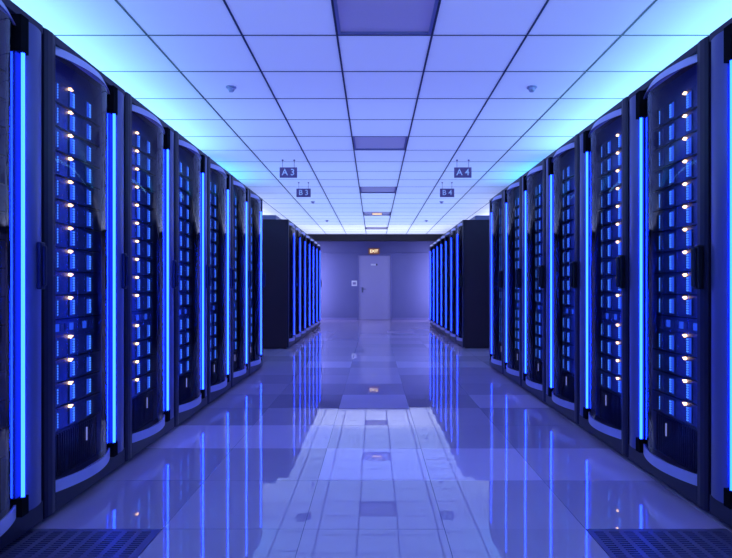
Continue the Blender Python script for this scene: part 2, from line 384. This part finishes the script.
# ------------------------------------------------------------------ racks
RH = 2.158; GA, GB, BUL = 0.092, 0.612, 0.056
def arc(off=0.0, n=20, y0=GA, y1=GB):
    P = []
    for i in range(n + 1):
        u = -1 + 2 * i / n
        P.append((BUL * (max(0, 1 - u * u)) ** 1.0 + off, y0 + (y1 - y0) * i / n))
    return P
def make_rack(sx, side):
    t = thing('server_rack', '', 'server rack', (0, 0, 0))
    D = -1.0
    bm = B()
    box(bm, D, -0.02, 0.004, 0.022, 0.03, RH - 0.02); box(bm, D, -0.02, 0.778, 0.796, 0.03, RH - 0.02)
    box(bm, D, D + 0.02, 0.022, 0.778, 0.03, RH - 0.02)
    box(bm, D, -0.02, 0.004, 0.796, RH - 0.02, RH); box(bm, D, -0.02, 0.022, 0.778, 0.03, 0.10)
    box(bm, D + 0.03, -0.035, 0.02, 0.78, 0.0, 0.03)
    obj('cabinet_body', bm, 'side_metal', t, sx=sx)
    bm = B(); box(bm, D + 0.05, -0.20, 0.004, 0.796, RH, RH + 0.072); obj('top_cover', bm, 'crown', t, sx=sx, bevel=0.004)
    # front frame: stile, rails
    bm = B()
    prism(bm, [(-0.02, 0.009), (0.0, 0.011), (0.006, 0.03), (0.008, 0.06), (0.004, GA), (-0.05, GA), (-0.05, 0.026), (-0.02, 0.024)], 0.022, RH)
    box(bm, -0.02, 0.004, GA, 0.796, 0.022, 0.108); box(bm, -0.02, 0.004, GA, 0.796, 2.122, RH)
    obj('front_frame', bm, 'frame_metal', t, sx=sx, bevel=0.002)
    # pillar: smooth rounded column beyond the lamp
    n = 10; P = [(-0.018, 0.664)] + [(0.0 + 0.016 * math.sin(math.pi * (0.12 + 0.80 * i / n)), 0.664 + 0.119 * i / n) for i in range(n + 1)] + [(-0.018, 0.783)]
    bm = B(); prism(bm, P, 0.108, 2.122); obj('pillar', bm, 'pillar_metal', t, sx=sx, smooth=True)
    # lamp channel and end caps
    bm = B(); box(bm, -0.045, -0.030, 0.622, 0.664, 0.108, 2.122)
    box(bm, -0.030, 0.023, 0.618, 0.663, 0.108, 0.182); box(bm, -0.030, 0.023, 0.614, 0.663, 1.975, 2.122)
    obj('lamp_channel', bm, 'matte_black', t, sx=sx)
    tx, ty = (0.014, 0.640) if side == 'left' else (0.007, 0.633)
    bm = B(); cyl(bm, (tx, ty, 0.182), 0.0070, 1.793, n=12); lt = obj('light_tube', bm, 'tube', t, sx=sx)
    bm = B(); box(bm, -0.012, -0.001, 0.6125, 0.662, 0.182, 1.975); obj('halo_strip', bm, 'halo_strip', lt, sx=sx)  # glowing strip added behind the tube to imitate its halo
    # curved door glass, a 5 mm shell
    bm = B(); A = arc(0.0); Q = arc(-0.005)
    prism(bm, A + Q[::-1], 0.160, 2.074)
    bm.faces.ensure_lookup_table()
    for f in bm.faces:
        f.normal_update()
        c = f.calc_center_median()
        if abs(f.normal.z) > 0.5 or c.y < GA + 1e-4 or c.y > GB - 1e-4: f.material_index = 1
    g = obj('glass_door', bm, ['door_glass', 'matte_black'], t, sx=sx, smooth=True)
    for z0, z1, nm in ((0.108, 0.160, 'lower_trim'), (2.074, 2.122, 'upper_trim')):
        bm = B(); prism(bm, arc(0.004) + arc(-0.006)[::-1], z0, z1)
        if nm == 'upper_trim':
            for v in bm.verts:
                if v.co.z > z0 + 0.01: v.co.x -= 0.026
        c0 = z0 if nm == 'lower_trim' else z1 - 0.004
        prism(bm, arc(-0.006 if nm == 'lower_trim' else -0.030) + [(-0.034, GB), (-0.034, GA)], c0, c0 + 0.004); obj(nm, bm, 'trim_satin', g, sx=sx, smooth=True)
    # handle
    bm = B()
    if side == 'left':
        hy, hx = 0.745, 0.026
        box(bm, hx - 0.012, hx + 0.008, hy - 0.018, hy + 0.018, 1.02, 1.22)
        box(bm, hx + 0.008, hx + 0.022, hy - 0.009, hy + 0.009, 1.035, 1.205)
        obj('handle', bm, 'frame_metal', t, sx=sx, bevel=0.006)
    else:
        hy = 0.052
        box(bm, 0.004, 0.034, hy - 0.016, hy + 0.016, 1.02, 1.22)
        box(bm, 0.034, 0.052, hy - 0.010, hy + 0.010, 1.03, 1.21)
        obj('handle', bm, 'black_plastic', t, sx=sx, bevel=0.006)
    # inner mounting rails, blanking plate at the top, ribbed plate at the bottom
    bm = B(); box(bm, -0.12, -0.105, 0.15, 0.186, 0.10, RH - 0.02); box(bm, -0.12, -0.105, 0.684, 0.72, 0.10, RH - 0.02)
    box(bm, -0.12, -0.112, 0.022, 0.15, 0.10, RH - 0.02); box(bm, -0.12, -0.112, 0.72, 0.778, 0.10, RH - 0.02)
    obj('mounting_rails', bm, 'inner_metal', t, sx=sx)
    bm = B(); box(bm, -0.115, -0.105, 0.186, 0.684, 2.036, RH - 0.02); obj('blanking_plate', bm, 'inner_metal', t, sx=sx)
    bm = B(); box(bm, -0.115, -0.105, 0.186, 0.684, 0.10, 0.326)
    for k in range(24): box(bm, -0.105, -0.099, 0.195 + k * 0.0205, 0.203 + k * 0.0205, 0.112, 0.314)
    lp = obj('ribbed_plate', bm, 'server_lip', t, sx=sx)
    bm = B(); box(bm, -0.099, -0.094, 0.560, 0.566, 0.215, 0.285); obj('indicator', bm, 'white_led', lp, sx=sx)
    return t
racks = {}
ORD = ['nearest', 'second', 'third', 'fourth', 'fifth', 'sixth', 'seventh']
def rack_row(side, sx, X, ystart, n, rowname, group, first=None):
    out = []
    for k in range(n):
        if k == 0: lab = f'dark server rack with curved glass door, nearest in the {rowname}'
        elif k == n - 1: lab = f'dark server rack with curved glass door, last and farthest in the {rowname}'
        else: lab = f'dark server rack with curved glass door, {ORD[k]} from the front of the {rowname}'
        loc = (X, ystart + 0.8 * k, 0)
        if first is not None and not first.get('used'):
            first['used'] = 1; r = first; r.location = loc; r['label'] = lab; r['group'] = group
        else: r = dup(first, loc, lab, group)
        out.append(r)
    return out
YL, YR = 1.64, 1.72
for side, sx, X, ya, yb in (('left', 1, XL, YL, 9.40), ('right', -1, XR, YR, 9.46)):
    p = make_rack(sx, side)
    racks[side] = rack_row(side, sx, X, ya, 7, f'near {side} row', f'server racks in the near {side} row', p)
    rack_row(side, sx, X, yb, 7, f'far {side} row', f'server racks in the far {side} row', p)
for o in COL.objects:
    if 'used' in o: del o['used']

# ------------------------------------------------------------------ servers
UH = 0.1164
def make_server(sx, side):
    t = thing('server', '', 'server', (0, 0, 0))
    bm = B()
    box(bm, -0.75, -0.104, 0.19, 0.68, 0.0, UH - 0.0005)
    box(bm, -0.104, -0.100, 0.16, 0.71, 0.006, UH - 0.010)
    obj('chassis', bm, 'server_face', t, sx=sx)
    bm = B(); box(bm, -0.104, -0.092, 0.172, 0.70, 0.0005, 0.0055); obj('shelf_lip', bm, 'server_lip', t, sx=sx)
    cols = (0.275, 0.415, 0.580) if side == 'left' else (0.335, 0.500, 0.62)
    for ci, cy in enumerate(cols):
        bm = B(); box(bm, -0.100, -0.094, cy - 0.026, cy + 0.026, 0.014, 0.100)
        dim = (side == 'left' and ci == 0) or (side == 'right' and ci == 2)
        d = obj('drive_bay', bm, 'inner_metal', t, sx=sx, bevel=0.0015)
        if not dim:
            bm = B()
            box(bm, -0.094, -0.0925, cy - 0.022, cy - 0.003, 0.018, 0.096); obj('bay_light', bm, 'drive_glow', d, sx=sx)
        bm = B()
        for k in range(6):
            z = 0.022 + k * 0.0125
            box(bm, -0.094, -0.0915, cy + 0.004, cy + 0.008, z, z + 0.007)
            if not dim: box(bm, -0.094, -0.0915, cy + 0.014, cy + 0.018, z, z + 0.007)
        obj('status_lights', bm, 'drive_dot', d, sx=sx)
    ly = 0.394 if side == 'left' else 0.370
    bm = B(); cyl(bm, (-0.100, ly, 0.104), 0.0080, 0.012, 'x', n=12); cyl(bm, (-0.100, ly + (0.022 if side == 'left' else 0.018), 0.106), 0.0028, 0.009, 'x', n=10)
    obj('amber_lamp', bm, 'amber', t, sx=sx)
    return t
def make_patch(sx):
    t = thing('patch_panel', '', 'patch panel', (0, 0, 0))
    bm = B(); box(bm, -0.30, -0.102, 0.19, 0.68, 0.0, 0.0765); box(bm, -0.102, -0.098, 0.16, 0.71, 0.008, 0.070)
    obj('faceplate', bm, 'server_face', t, sx=sx)
    for k in range(10):
        y = 0.22 + k * 0.043
        bm = B(); box(bm, -0.098, -0.094, y, y + 0.034, 0.020, 0.056); p = obj('port_block', bm, 'drive_glow' if k % 3 == 1 else 'inner_metal', t, sx=sx)
    return t
ORDT = ['topmost', 'second from top', 'third from top', 'fourth from top', 'fifth from top', 'sixth from top', 'seventh from top', 'fifth above patch panel',
        'second above patch panel', 'just above patch panel', 'just below patch panel', 'second below patch panel', 'second from bottom', 'bottommost']
ORDT[7] = 'third above patch panel'
for side, sx in (('left', 1), ('right', -1)):
    ps = make_server(sx, side); pp = make_patch(sx); used = False
    for k, r in enumerate(racks[side]):
        rn = f'{ORD[k]} near {side} rack'
        zs = [2.035 - UH * (i + 1) for i in range(10)] + [0.793 - UH * (i + 1) for i in range(4)]
        for i, z in enumerate(zs):
            loc = (r.location.x, r.location.y, z)
            lab = (f'blue-lit server, {ORDT[i]} in the {rn}' if k >= 3 else f'blue-lit server with amber lamp, {ORDT[i]} in the {rn}')
            g = f'servers in the {rn}'
            if not used: ps.location = loc; ps['label'] = lab; ps['group'] = g
            else: dup(ps, loc, lab, g, ('amber_lamp',) if k >= 3 else ())
            used_now = True
            if i == 0 and not used:
                pp.location = (loc[0], loc[1], 0.794); pp['label'] = f'shallow patch panel between servers in the {rn}'; pp['group'] = 'patch panels between the servers'
            elif i == 0:
                dup(pp, (loc[0], loc[1], 0.794), f'shallow patch panel between servers in the {rn}', 'patch panels between the servers')
            used = True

■ WHAT IS NEEDED
Reply with the number of lines in the data that include the string "from" and nothing else.

■ TASK RESULT
4